The total fall headcount is 9,179 students, a 1.1 percent decline from a year ago.

“What we see from these numbers is about 78 percent of our students are what I would classify as being college-level students,” John said. “They’re not dual credit students. They’re students that have already graduated high school and have come here to South Plains College, and that’s 7,168. The remaining 22 percent are going to be students that concurrently enroll in dual-credit courses for this fall, that’s 2011 students.”

Gender demographics are 41.4 percent, or 3,797, students who are male, and 58.6 percent, 5,382 students, who are female.

“We’ve had a 10-percent decline in the number of men enrolling at South Plains College, over the last five years,” John said, “whereas women enrollment increased.”

The number of students who are age 22 and younger are 68.7 percent of enrollment, or 6,307 students. Students ages 22 to 24 are 10.8 percent of enrollment, or 990 students. Students ages 25 and older are considered to be non-traditional, and they make up 20.4 percent of enrollment, or 1,877 students.

Full-time students make up 46.3 percent, or 4,252 students enrolled, while part-time students are 53.7 percent of students, or 4,927 students.

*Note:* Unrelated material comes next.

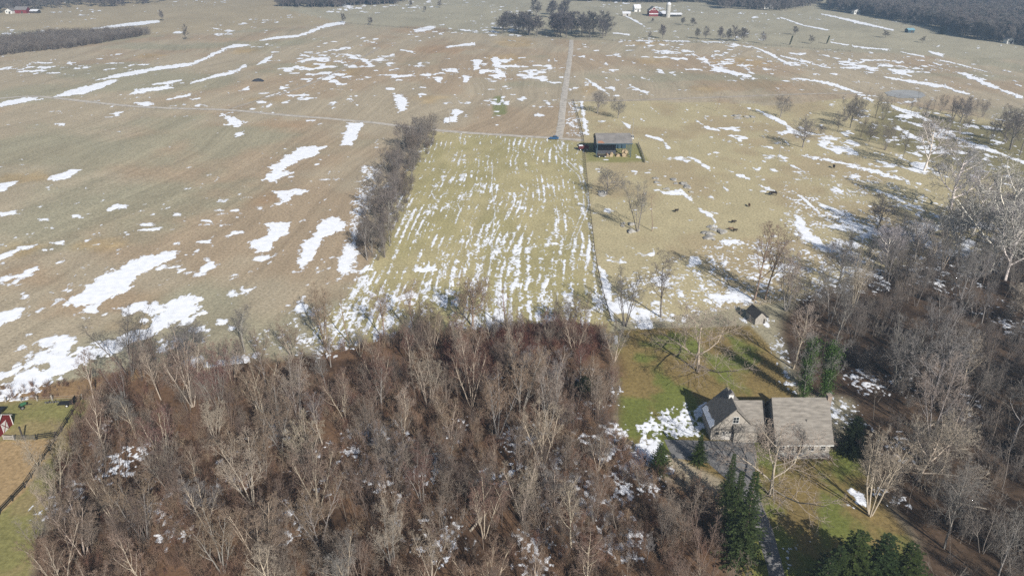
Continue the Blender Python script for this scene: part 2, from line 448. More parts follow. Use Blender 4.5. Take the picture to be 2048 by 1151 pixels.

“In terms of ethnicity and race, each year our student body becomes more diverse,” John added. “Overall, 57 percent of our students are minorities. Hispanic students account for 49 percent of our student body. White students represent 42 percent of students. African-Americans make up 5.8 percent, and Asians male up 1.2 percent. We have 102 international students, which is 1.1 percent.”

John said that when in comes to residency, 96.8 percent of students, or 8,885, are Texas residents. Out-of-state students are 2.1 percent of enrollment, or 192 students.

Academic majors are 81 percent of enrollment, or 7,437 students. Technical majors are 19 percent of enrollment, or 1,742 students.

Dr. Ryan Gibbs, vice president of academic affairs, talked about the retirees for the fall of 2019.

A total of 14 faculty and staff members are retiring this year. The 14 had a total of 329 years of service. Danny Vest, transportation supervisor, had the most years of service with 36 years.

The retirees for the fall of 2019 are: Becky Arrant, testing assistant; Judy Brunner, instructor in vocational nursing; Glenda Bryant, professor of English; Helen Delgado, custodian; Sarah English, professor of psychology; Kiyomi Kaskela, assistant professor of mathematics; Jennifer Morris, assistant professor of vocational nursing; Ginger Mulloy, administrative computing specialist; Tony Ortiz; professor of diesel services; Whitney Owen, professor of diesel technology; Randy Rowan, professor of history; Danny Vest, transportation supervisor; Vickie Vest, payroll and retirement contributions manger; and Randy Wall, assistant professor of English.

There will be a fall retirement reception held Dec. 13 at 10 a.m. in the foyer of the Student Services Building on the Levelland Campus.